Carmody’s speech is preceded by one discussing ripping a hole between dimensions (also from The Mist) and potentially having something take a look through the tear. Alongside the chorus of “Only the dead know” and verses like “Tears in the fabric / Lurking in the shadows / In the doorways of unreality / He says his name is Death / The truth is, he is something worse,” The Acacia Strain illustrates the absolute hopelessness you should feel. People might be entrenched in their beliefs, and some of them might be on to the truth while others are digging their heels into ideas formed entirely around only what can be explained against what's happening. But the bottom line is that whatever is out there is only giving us just enough information to recognize it, and it’s not even close to what’s really going on. The truth is, it's all so much worse.

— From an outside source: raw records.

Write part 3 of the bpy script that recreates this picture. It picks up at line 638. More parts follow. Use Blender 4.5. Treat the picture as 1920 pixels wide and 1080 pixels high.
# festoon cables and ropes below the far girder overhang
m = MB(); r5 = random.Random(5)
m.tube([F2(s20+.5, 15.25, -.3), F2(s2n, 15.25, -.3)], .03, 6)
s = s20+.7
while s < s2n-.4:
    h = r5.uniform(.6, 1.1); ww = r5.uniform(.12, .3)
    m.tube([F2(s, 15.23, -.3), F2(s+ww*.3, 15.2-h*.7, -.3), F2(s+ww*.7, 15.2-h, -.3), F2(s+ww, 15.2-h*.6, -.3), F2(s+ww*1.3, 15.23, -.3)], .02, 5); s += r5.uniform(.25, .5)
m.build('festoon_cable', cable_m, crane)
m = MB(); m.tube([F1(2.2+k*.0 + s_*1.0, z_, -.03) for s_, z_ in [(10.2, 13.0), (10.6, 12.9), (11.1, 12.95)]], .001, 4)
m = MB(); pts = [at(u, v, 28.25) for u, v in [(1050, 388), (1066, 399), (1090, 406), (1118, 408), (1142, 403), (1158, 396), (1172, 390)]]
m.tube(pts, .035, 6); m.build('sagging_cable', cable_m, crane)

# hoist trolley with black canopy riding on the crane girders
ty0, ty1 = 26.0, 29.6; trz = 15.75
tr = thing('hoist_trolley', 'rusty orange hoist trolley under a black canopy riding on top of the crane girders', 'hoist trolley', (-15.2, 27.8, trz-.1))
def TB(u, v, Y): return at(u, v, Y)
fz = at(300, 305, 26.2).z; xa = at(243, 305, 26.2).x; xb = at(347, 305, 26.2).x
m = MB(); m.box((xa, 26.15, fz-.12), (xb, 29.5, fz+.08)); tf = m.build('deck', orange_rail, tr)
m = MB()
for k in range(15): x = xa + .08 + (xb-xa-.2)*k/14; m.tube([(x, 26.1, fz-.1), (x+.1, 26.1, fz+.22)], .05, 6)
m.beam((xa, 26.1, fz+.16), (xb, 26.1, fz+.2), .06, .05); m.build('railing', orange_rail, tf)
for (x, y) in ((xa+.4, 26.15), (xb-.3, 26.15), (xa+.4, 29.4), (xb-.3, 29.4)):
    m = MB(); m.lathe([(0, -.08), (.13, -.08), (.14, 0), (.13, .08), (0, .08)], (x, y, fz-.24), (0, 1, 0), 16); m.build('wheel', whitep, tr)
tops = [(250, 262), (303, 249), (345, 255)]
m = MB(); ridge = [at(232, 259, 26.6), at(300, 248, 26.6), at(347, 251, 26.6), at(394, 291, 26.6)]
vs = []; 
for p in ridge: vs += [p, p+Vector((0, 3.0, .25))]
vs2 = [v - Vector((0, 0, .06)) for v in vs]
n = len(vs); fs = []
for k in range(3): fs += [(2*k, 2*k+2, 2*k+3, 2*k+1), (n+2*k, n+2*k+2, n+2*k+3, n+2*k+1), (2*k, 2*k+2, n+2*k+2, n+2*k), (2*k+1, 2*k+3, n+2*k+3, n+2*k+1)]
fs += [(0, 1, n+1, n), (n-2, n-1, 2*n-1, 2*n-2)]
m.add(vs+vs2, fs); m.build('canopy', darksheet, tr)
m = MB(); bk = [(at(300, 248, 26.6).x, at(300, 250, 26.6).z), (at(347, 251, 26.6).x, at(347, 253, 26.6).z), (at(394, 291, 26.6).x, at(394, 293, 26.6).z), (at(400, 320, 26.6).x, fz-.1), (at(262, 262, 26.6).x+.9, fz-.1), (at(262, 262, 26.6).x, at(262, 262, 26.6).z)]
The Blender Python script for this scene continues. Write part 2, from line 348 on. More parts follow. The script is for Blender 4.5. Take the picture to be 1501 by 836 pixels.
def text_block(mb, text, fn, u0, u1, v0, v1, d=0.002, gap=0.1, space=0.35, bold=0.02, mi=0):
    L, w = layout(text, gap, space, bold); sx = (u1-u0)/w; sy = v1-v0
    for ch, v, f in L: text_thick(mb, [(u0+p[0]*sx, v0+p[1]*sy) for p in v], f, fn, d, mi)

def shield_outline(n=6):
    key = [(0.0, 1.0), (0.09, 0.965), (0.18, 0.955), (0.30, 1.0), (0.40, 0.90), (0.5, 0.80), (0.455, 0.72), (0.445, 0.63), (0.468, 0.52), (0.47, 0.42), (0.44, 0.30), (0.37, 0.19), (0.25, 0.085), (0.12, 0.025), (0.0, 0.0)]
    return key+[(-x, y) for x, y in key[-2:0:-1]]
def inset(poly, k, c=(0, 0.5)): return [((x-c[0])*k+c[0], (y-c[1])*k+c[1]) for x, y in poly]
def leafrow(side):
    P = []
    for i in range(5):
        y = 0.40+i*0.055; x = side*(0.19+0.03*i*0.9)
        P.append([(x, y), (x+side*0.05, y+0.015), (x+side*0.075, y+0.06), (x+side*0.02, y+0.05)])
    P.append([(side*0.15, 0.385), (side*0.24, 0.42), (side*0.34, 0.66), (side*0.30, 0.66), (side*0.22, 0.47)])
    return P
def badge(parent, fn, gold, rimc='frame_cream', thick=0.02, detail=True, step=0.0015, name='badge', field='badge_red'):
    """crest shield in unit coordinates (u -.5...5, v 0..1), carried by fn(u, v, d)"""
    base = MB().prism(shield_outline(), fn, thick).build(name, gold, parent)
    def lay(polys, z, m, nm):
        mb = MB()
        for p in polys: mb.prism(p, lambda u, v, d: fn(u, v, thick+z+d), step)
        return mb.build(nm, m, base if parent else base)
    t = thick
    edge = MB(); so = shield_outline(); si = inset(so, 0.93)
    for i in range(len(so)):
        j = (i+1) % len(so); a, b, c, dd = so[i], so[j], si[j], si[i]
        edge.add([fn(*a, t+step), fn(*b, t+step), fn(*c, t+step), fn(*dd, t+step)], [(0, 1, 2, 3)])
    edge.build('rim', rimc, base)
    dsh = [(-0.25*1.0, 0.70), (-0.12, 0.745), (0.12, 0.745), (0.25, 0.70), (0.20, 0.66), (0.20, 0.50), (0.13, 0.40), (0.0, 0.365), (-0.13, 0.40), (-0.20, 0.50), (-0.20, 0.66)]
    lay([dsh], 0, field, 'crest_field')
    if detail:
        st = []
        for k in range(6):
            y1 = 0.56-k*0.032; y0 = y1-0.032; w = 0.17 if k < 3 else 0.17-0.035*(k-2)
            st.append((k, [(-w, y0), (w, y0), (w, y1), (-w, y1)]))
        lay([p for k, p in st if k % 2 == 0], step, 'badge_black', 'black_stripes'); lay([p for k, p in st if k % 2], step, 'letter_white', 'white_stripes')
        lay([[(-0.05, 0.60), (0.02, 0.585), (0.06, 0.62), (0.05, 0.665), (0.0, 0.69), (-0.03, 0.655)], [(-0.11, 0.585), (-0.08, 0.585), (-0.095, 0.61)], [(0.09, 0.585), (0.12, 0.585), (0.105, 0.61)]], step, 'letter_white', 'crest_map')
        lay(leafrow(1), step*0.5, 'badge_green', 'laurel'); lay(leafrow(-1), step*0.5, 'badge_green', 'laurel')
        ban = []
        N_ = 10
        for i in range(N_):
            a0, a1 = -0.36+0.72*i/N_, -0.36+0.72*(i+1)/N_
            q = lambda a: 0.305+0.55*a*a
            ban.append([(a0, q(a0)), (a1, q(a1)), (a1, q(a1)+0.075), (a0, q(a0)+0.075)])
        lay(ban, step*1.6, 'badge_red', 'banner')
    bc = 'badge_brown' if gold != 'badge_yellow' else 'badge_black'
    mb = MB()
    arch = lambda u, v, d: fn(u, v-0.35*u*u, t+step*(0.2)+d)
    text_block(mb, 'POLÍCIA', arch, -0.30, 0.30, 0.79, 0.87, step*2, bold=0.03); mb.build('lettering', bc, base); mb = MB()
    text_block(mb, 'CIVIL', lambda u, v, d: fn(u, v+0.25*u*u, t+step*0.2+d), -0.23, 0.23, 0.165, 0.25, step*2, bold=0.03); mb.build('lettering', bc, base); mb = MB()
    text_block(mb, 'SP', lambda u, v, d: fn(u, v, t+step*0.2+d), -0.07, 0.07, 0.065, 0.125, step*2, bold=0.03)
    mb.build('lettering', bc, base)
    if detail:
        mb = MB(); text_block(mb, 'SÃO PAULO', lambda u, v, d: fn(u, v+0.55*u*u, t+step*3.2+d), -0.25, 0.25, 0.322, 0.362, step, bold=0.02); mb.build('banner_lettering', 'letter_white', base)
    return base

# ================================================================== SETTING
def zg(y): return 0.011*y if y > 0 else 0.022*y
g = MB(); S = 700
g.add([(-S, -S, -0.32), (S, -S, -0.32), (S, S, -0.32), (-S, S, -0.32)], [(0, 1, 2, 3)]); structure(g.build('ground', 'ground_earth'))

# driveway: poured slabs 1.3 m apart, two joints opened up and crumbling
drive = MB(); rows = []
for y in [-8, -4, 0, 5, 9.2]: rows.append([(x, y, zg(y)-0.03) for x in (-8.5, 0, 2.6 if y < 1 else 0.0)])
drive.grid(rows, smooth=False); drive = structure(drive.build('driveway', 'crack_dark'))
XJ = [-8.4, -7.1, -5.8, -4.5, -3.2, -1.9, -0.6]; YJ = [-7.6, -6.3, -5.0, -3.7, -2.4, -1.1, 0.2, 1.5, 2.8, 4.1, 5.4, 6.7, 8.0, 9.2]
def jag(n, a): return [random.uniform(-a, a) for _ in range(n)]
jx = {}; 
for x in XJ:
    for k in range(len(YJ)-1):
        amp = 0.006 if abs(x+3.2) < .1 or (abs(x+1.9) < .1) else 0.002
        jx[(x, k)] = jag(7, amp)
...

It Comes In Waves is the record The Acacia Strain has been hinting at since Coma Witch. It's 30 minutes of doom, death metal, atmosphere, and storytelling that is hands down the best thing they've ever done. The experimentation with expanding their genre palette on It Comes In Waves is just enough to freshen up The Acacia Strain's sound, yet not so far gone that it's going to alienate fans of the past few records.

Listen to It Comes In Waves. Do not skip tracks. Take 30 minutes, put on your headphones, and enter the horrible existential nightmare laid out before you.